On January 28, 1986, I was in seventh grade science class
when some classmates came in and told us the space shuttle carrying the teacher
had exploded during launch. They had been listening to the launch on the radio
in band class. My science teacher was a bit rattled and didn’t want to believe
what the students were saying until an announcement came over the intercom confirming
that it was true. We filed into the lunch room that day and televisions had
been rolled into the cafeteria so we could watch the news. We saw the explosion
replayed over and over and tracked the pieces of debris as they streamed
downward and splashed into the Atlantic. On the news that night, every minute
of the newscast was filled with Challenger coverage. Even the weather report
had a little space shuttle figure showing what the winds were like in different
levels of the atmosphere and discussing temperatures in Florida that day,
wondering if any environmental issues could have played a role.
After we learned more about what happened that tragic day,
my science teacher talked to us about how the compartment the astronauts were
in was in free fall for two minutes and 45 seconds before impacting the ocean
at a phenomenal speed. At least a few of the astronauts survived the initial
explosion, because three of four emergency air packs found had been manually
activated. My teacher wanted us all to imagine what that would have been like,
the short yet extended period of knowing what had just happened and what was
surely to come. My class of 28 students sat quietly in their seats facing the
clock and my science teacher sat up front facing out at us. We started a moment
of silence as the large institutional clock’s second hand swung up to 12 and
started ticking off the seconds. We sat mute, unmoving, with our eyes on
nothing but that second hand and our thoughts on nothing but the astronauts
locked in their fate. My teacher turned around after about one minute and
thirty seconds to watch the clock with us. At one minute and 45 seconds he
exclaimed sadly, “That is a very long time.” A couple students pointed out to
him that it had only been one minute and 45 seconds and not two minutes and 45
seconds. At first he didn’t believe us, but when he saw all our nodding heads,
he realized that the torture lasted even longer than we could stand, sitting
there contemplating the fate of people we had never met. One of the girls in
the class got up to grab a tissue out of the box on the teacher’s desk to dry
her tears, and then we moved on to our lesson about different types of energy.
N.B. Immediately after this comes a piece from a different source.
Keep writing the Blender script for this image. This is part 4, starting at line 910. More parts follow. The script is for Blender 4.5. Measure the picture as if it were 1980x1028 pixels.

Seventeen years and four days later, on February 1, 2003, I
was sitting at my computer on a Saturday morning while my husband was at work
and my young son played in the living room. I was instant messaging a friend
who is also a stay-at-home mom whose husband was at work that morning. I had
CNN on in the background and saw the usual program interrupted as the words
“Shuttle explodes over Texas” appeared on the bottom of the screen. I had been
waiting to watch the shuttle landing that would be aired on TV. By this time
everyone knew the dangers of launches, but landings seemed like relatively
safe, low-power descents where the craft glided through the atmosphere to its
airplane-like landing. But on this day the TV screen was filled with an image
that looked like a large bright meteor breaking up in the atmosphere as it streaked
downward toward Earth.
This late January-early February window of bad luck for the
space program began before I was born. On January 27, 1967, three astronauts
died during a routine ground test in the Apollo capsule after an electrical
spark ignited a fire.
This earliest tragedy occurred when humankind was getting
ready to walk on the moon, 384,000 kilometers away. The shuttle tragedies
occurred on liftoff and reentry from the space shuttle’s normal orbit of 320
kilometers off the Earth’s surface. But now there isn’t much of a space program
left. While the space station still orbits above us with a crew of five, we
must rely on other countries to get astronauts there and bring them home. All
the space shuttles have been retired. There are no replacement vehicles in the
works. The US’s space program is creeping backward. A Space.com poll on January
29 asked, “Is human spaceflight worth the risk?” A surely biased group of those
who visit Space.com answered with a resounding YES, earning 94% of the vote. But
the fact is that we have to continue to boldly go where no man has gone before and venture toward other
planets and eventually other stellar systems. Because in the end, it’s mankind’s only option against extinction.